Written request - Wherever the word "gutter" appears in the entries, copy the whole line.
----
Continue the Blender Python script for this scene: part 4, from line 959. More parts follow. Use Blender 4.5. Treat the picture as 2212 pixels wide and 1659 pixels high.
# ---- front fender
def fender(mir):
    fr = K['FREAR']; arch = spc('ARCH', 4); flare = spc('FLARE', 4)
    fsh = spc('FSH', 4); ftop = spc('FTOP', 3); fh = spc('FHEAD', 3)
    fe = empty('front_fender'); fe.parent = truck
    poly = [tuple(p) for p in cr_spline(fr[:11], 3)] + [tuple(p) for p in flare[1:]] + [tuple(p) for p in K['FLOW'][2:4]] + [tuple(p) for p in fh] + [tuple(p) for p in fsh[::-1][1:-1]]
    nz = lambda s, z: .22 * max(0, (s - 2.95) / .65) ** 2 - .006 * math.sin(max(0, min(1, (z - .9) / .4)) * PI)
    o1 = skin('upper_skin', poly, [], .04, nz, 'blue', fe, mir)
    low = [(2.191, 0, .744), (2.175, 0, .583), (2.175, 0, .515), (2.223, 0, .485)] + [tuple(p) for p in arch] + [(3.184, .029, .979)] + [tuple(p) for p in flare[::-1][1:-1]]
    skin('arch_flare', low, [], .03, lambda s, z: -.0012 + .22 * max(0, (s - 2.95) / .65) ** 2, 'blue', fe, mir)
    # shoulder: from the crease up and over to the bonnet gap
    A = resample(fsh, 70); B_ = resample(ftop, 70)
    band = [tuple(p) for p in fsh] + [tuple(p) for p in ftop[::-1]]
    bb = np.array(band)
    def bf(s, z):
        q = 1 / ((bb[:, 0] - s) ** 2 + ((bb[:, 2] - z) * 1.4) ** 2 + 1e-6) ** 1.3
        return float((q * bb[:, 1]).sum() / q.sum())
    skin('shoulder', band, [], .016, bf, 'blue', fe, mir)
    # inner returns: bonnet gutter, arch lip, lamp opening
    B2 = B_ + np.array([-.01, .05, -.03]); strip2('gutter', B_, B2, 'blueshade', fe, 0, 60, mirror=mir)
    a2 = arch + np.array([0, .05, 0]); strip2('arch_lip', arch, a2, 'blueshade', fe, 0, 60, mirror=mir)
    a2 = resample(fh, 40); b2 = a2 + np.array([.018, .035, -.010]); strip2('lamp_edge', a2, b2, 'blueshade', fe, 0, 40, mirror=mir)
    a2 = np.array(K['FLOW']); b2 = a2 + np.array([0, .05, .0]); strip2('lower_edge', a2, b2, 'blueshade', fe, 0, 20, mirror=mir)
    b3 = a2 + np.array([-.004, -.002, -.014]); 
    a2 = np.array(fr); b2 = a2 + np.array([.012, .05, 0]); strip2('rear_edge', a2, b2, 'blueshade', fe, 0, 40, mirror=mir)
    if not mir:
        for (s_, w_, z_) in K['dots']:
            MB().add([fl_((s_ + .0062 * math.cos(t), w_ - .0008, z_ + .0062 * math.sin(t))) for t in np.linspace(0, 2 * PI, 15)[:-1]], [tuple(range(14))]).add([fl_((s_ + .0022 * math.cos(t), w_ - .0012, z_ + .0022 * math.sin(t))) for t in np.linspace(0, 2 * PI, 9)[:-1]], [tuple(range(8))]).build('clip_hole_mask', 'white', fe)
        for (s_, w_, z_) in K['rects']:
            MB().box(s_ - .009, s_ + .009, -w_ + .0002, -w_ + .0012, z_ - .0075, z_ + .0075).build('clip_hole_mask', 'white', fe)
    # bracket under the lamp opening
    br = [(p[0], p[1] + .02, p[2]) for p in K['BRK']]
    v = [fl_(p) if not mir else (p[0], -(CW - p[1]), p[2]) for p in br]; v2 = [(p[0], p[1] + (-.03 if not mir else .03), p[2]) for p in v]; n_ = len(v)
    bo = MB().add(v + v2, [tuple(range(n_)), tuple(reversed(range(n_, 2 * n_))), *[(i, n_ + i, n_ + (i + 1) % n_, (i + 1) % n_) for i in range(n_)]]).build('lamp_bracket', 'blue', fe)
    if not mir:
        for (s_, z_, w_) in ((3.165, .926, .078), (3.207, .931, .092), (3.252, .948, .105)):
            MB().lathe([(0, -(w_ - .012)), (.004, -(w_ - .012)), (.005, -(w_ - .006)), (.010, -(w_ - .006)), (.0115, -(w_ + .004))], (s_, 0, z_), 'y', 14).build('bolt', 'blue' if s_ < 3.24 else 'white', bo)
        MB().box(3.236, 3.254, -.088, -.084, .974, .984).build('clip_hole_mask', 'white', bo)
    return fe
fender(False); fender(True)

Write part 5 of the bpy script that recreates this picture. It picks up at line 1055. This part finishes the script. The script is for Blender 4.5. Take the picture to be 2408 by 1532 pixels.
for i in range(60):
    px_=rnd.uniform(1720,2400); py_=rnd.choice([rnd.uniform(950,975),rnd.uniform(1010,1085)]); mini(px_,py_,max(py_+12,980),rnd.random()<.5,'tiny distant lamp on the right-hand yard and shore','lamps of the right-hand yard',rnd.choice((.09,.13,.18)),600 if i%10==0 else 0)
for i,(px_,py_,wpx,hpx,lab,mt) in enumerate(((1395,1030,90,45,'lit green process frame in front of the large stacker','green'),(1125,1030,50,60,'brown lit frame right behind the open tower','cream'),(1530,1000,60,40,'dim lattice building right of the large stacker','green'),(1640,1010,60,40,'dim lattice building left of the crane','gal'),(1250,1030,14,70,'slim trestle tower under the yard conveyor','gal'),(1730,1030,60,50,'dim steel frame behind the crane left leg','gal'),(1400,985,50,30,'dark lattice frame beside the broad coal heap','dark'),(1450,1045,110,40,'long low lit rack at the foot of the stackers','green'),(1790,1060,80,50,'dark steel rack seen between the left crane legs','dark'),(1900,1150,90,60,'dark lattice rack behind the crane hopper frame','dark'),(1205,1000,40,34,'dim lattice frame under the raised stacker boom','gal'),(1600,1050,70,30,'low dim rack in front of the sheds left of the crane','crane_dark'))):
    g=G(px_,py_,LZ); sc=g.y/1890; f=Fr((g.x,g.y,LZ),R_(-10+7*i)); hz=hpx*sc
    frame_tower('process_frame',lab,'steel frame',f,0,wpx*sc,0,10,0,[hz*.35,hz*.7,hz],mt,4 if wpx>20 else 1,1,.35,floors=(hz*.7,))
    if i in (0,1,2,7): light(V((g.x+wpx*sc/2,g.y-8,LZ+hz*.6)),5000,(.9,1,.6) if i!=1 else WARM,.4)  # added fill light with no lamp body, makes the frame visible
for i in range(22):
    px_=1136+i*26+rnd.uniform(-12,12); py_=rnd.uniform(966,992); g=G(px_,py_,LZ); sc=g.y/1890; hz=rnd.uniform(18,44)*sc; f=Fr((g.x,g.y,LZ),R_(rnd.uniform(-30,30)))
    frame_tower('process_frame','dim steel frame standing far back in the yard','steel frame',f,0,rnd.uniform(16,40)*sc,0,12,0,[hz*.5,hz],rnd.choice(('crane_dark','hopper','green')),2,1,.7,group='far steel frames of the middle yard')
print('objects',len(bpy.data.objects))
----
Expected answer -
    # inner returns: bonnet gutter, arch lip, lamp opening
    B2 = B_ + np.array([-.01, .05, -.03]); strip2('gutter', B_, B2, 'blueshade', fe, 0, 60, mirror=mir)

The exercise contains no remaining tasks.